• The request
Check each line of the records below for the word "this" and copy those where it appears.

• Provided records
────

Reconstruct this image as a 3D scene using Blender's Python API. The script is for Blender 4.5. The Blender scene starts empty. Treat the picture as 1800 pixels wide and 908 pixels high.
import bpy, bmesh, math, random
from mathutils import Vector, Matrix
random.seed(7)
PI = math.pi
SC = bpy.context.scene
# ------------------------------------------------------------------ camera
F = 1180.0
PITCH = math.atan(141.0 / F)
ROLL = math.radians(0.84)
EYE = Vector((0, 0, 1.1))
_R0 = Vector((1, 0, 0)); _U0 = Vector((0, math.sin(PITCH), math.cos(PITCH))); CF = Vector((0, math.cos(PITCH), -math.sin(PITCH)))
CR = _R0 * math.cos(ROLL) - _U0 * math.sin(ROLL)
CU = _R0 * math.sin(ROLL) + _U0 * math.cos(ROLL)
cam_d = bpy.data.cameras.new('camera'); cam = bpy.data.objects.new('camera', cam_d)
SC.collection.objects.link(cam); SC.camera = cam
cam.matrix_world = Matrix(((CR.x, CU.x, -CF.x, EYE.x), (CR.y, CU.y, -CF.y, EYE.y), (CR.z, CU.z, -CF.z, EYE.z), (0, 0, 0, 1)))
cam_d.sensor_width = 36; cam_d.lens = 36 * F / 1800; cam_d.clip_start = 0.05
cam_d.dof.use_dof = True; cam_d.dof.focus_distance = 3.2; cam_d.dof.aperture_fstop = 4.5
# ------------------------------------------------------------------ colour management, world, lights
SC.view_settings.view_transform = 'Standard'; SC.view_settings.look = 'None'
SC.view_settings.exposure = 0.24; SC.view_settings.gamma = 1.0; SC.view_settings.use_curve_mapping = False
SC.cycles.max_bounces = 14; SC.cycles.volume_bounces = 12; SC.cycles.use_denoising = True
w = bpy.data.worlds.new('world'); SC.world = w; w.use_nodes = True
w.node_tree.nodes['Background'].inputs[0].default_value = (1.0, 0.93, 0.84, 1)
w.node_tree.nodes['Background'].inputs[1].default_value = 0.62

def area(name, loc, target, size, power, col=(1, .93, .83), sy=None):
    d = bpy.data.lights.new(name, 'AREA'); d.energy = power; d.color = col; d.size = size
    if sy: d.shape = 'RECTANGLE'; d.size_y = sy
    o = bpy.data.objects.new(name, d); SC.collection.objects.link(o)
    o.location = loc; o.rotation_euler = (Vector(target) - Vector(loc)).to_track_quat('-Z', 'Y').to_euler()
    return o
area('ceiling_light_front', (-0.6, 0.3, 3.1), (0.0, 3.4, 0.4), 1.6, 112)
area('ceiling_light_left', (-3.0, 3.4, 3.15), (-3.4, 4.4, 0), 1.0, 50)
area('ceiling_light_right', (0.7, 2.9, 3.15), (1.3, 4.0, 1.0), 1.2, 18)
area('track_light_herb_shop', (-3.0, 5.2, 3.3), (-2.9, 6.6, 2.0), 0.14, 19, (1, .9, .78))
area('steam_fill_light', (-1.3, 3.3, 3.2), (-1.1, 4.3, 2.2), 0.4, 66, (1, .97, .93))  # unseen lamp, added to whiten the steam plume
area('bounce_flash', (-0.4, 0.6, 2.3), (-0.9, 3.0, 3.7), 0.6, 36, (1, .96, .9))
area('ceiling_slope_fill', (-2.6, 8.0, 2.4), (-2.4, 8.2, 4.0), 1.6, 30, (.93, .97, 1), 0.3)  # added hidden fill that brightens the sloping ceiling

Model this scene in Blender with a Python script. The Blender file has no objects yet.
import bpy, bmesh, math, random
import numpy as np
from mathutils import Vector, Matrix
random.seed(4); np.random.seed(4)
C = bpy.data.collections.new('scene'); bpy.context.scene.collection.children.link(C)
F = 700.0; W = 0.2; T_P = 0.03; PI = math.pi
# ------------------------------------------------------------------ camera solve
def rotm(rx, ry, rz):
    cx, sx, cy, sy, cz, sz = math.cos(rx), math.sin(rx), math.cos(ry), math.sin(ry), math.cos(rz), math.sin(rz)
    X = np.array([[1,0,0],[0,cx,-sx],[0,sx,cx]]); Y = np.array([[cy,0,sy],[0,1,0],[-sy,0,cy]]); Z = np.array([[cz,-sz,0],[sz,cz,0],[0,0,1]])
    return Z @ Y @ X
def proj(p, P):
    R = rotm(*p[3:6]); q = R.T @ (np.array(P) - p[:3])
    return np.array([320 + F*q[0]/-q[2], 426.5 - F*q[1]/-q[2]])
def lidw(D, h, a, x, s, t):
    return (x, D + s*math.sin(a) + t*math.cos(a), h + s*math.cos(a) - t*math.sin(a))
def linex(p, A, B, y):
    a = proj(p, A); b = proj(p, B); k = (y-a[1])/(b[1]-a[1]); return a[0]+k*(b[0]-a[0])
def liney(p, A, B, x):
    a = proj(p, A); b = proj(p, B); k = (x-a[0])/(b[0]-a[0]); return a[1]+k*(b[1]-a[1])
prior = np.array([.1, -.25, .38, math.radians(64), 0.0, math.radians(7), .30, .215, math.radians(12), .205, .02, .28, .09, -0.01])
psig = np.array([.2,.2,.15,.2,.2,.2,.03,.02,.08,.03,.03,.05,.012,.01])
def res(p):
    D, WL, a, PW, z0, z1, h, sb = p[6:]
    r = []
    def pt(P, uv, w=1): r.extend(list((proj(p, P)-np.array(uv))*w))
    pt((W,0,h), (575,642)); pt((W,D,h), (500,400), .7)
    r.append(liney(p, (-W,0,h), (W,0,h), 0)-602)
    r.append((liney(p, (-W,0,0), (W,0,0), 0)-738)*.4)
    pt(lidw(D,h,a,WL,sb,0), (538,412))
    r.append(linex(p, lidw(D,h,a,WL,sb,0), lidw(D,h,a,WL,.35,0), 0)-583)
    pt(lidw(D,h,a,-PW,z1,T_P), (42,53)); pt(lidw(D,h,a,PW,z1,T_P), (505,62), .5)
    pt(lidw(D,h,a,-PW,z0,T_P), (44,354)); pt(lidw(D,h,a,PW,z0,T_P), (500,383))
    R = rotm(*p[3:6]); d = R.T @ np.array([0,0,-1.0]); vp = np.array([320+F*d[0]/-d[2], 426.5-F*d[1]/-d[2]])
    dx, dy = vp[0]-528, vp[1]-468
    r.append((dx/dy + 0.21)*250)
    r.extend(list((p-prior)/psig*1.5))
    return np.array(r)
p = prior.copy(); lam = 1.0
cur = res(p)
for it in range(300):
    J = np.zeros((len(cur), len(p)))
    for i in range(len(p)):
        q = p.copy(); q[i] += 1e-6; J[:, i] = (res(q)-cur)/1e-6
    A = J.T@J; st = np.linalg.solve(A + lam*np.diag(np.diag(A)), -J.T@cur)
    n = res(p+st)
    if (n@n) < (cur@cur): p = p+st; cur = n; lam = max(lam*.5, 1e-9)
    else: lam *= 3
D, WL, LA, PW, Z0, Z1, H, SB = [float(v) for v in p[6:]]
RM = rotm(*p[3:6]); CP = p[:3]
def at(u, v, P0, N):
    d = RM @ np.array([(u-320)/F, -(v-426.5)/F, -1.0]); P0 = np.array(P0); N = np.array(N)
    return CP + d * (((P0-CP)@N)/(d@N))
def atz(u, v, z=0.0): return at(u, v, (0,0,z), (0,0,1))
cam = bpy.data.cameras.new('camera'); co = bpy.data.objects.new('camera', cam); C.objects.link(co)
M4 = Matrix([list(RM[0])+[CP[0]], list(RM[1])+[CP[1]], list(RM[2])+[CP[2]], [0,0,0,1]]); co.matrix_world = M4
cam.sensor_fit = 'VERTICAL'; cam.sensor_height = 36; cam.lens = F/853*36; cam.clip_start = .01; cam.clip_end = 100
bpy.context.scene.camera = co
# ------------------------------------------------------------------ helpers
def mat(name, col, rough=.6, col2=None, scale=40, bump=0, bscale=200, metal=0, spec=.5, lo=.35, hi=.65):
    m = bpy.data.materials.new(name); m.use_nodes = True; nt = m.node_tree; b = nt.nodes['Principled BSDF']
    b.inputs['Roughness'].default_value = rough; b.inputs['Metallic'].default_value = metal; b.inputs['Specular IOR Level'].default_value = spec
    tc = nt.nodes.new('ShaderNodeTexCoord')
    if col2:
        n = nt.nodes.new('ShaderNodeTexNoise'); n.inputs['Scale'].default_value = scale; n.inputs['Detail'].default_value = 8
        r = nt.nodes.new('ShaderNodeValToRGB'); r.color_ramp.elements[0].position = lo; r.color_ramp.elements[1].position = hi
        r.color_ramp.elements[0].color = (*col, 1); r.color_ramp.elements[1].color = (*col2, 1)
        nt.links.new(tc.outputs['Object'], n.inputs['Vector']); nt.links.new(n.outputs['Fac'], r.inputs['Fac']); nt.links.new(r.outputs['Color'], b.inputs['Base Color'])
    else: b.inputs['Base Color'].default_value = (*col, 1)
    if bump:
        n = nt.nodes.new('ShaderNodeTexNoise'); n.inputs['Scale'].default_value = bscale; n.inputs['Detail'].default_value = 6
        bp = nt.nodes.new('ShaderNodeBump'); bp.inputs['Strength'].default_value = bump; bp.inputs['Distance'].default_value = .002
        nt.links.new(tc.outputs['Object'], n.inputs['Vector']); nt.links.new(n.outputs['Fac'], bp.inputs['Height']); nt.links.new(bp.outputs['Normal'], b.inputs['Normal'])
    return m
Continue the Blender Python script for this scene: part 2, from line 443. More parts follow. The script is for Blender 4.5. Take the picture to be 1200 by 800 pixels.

────

• Completed task
Reconstruct this image as a 3D scene using Blender's Python API. The script is for Blender 4.5. The Blender scene starts empty. Treat the picture as 1800 pixels wide and 908 pixels high.
Model this scene in Blender with a Python script. The Blender file has no objects yet.
Continue the Blender Python script for this scene: part 2, from line 443. More parts follow. The script is for Blender 4.5. Take the picture to be 1200 by 800 pixels.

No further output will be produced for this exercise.